Exercise prompt: Exclude the pictures and return every line exactly as written.

* begin Given data *

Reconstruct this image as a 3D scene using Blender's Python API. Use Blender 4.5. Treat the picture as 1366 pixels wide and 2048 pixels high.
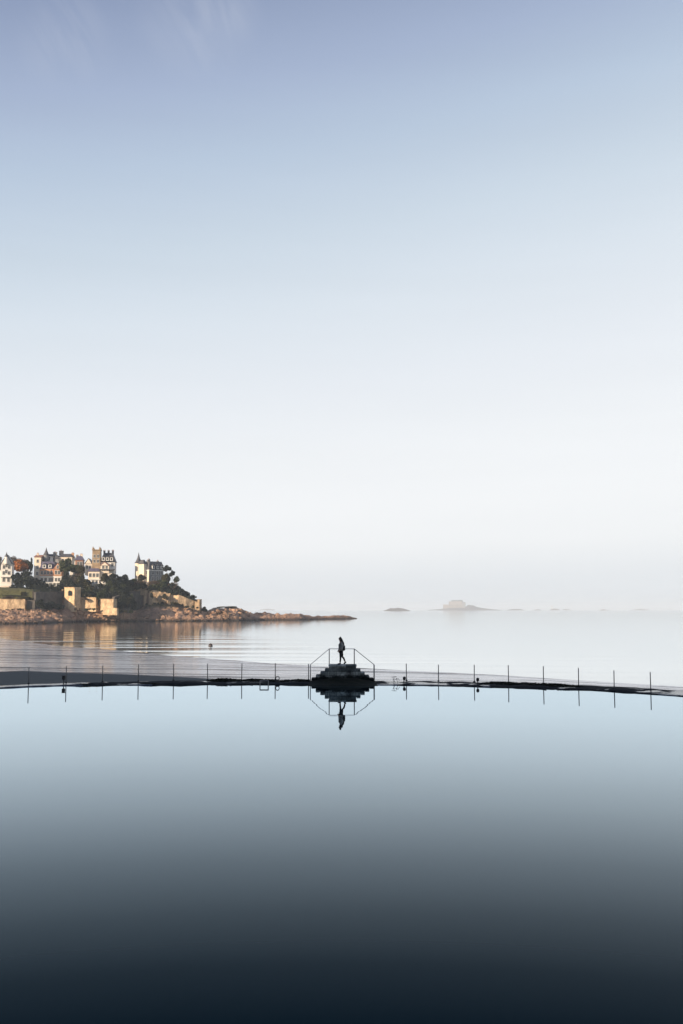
import bpy, bmesh, math, random
from mathutils import Vector, Matrix, noise as mnoise
R = math.radians
scene = bpy.context.scene
for o in list(bpy.data.objects): bpy.data.objects.remove(o)

# ------------------------------------------------------------------ camera
CAM_Z = 4.42; F = 1991.0; PITCH = math.atan(194.8 / F)
cd = bpy.data.cameras.new("camera"); cam = bpy.data.objects.new("camera", cd)
scene.collection.objects.link(cam); scene.camera = cam
cam.location = (0, 0, CAM_Z); cam.rotation_euler = (math.pi / 2 + PITCH, 0, 0)
cd.sensor_fit = 'VERTICAL'; cd.sensor_height = 36; cd.lens = 36 * F / 2048
cd.clip_start = 0.1; cd.clip_end = 60000

# ------------------------------------------------------------------ sun direction, world, sun
SUN_EL = R(19); SUN_XY = Vector((-0.76, -0.65)).normalized()
SUN_DIR = Vector((SUN_XY.x * math.cos(SUN_EL), SUN_XY.y * math.cos(SUN_EL), math.sin(SUN_EL)))
w = bpy.data.worlds.new("World"); scene.world = w; w.use_nodes = True
nt = w.node_tree; nt.nodes.clear(); N = nt.nodes; L = nt.links
def srgb(c):
    return tuple(((v / 255) / 12.92 if v <= 10 else (((v / 255) + 0.055) / 1.055) ** 2.4) for v in c) + (1,)
out = N.new('ShaderNodeOutputWorld'); bg_sky = N.new('ShaderNodeBackground'); bg_air = N.new('ShaderNodeBackground')
sky = N.new('ShaderNodeTexSky'); sky.sky_type = 'NISHITA'; sky.sun_disc = False
sky.sun_elevation = SUN_EL; sky.sun_rotation = math.atan2(SUN_DIR.x, SUN_DIR.y); sky.air_density = 1.0; sky.dust_density = 1.5
bg_sky.inputs[1].default_value = 0.05; L.new(sky.outputs[0], bg_sky.inputs[0])
tc = N.new('ShaderNodeTexCoord'); sep = N.new('ShaderNodeSeparateXYZ'); L.new(tc.outputs['Generated'], sep.inputs[0])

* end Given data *

Reply:
Reconstruct this image as a 3D scene using Blender's Python API. Use Blender 4.5. Treat the picture as 1366 pixels wide and 2048 pixels high.
import bpy, bmesh, math, random
from mathutils import Vector, Matrix, noise as mnoise
R = math.radians
scene = bpy.context.scene
for o in list(bpy.data.objects): bpy.data.objects.remove(o)

# ------------------------------------------------------------------ camera
CAM_Z = 4.42; F = 1991.0; PITCH = math.atan(194.8 / F)
cd = bpy.data.cameras.new("camera"); cam = bpy.data.objects.new("camera", cd)
scene.collection.objects.link(cam); scene.camera = cam
cam.location = (0, 0, CAM_Z); cam.rotation_euler = (math.pi / 2 + PITCH, 0, 0)
cd.sensor_fit = 'VERTICAL'; cd.sensor_height = 36; cd.lens = 36 * F / 2048
cd.clip_start = 0.1; cd.clip_end = 60000

# ------------------------------------------------------------------ sun direction, world, sun
SUN_EL = R(19); SUN_XY = Vector((-0.76, -0.65)).normalized()
SUN_DIR = Vector((SUN_XY.x * math.cos(SUN_EL), SUN_XY.y * math.cos(SUN_EL), math.sin(SUN_EL)))
w = bpy.data.worlds.new("World"); scene.world = w; w.use_nodes = True
nt = w.node_tree; nt.nodes.clear(); N = nt.nodes; L = nt.links
def srgb(c):
    return tuple(((v / 255) / 12.92 if v <= 10 else (((v / 255) + 0.055) / 1.055) ** 2.4) for v in c) + (1,)
out = N.new('ShaderNodeOutputWorld'); bg_sky = N.new('ShaderNodeBackground'); bg_air = N.new('ShaderNodeBackground')
sky = N.new('ShaderNodeTexSky'); sky.sky_type = 'NISHITA'; sky.sun_disc = False
sky.sun_elevation = SUN_EL; sky.sun_rotation = math.atan2(SUN_DIR.x, SUN_DIR.y); sky.air_density = 1.0; sky.dust_density = 1.5
bg_sky.inputs[1].default_value = 0.05; L.new(sky.outputs[0], bg_sky.inputs[0])
tc = N.new('ShaderNodeTexCoord'); sep = N.new('ShaderNodeSeparateXYZ'); L.new(tc.outputs['Generated'], sep.inputs[0])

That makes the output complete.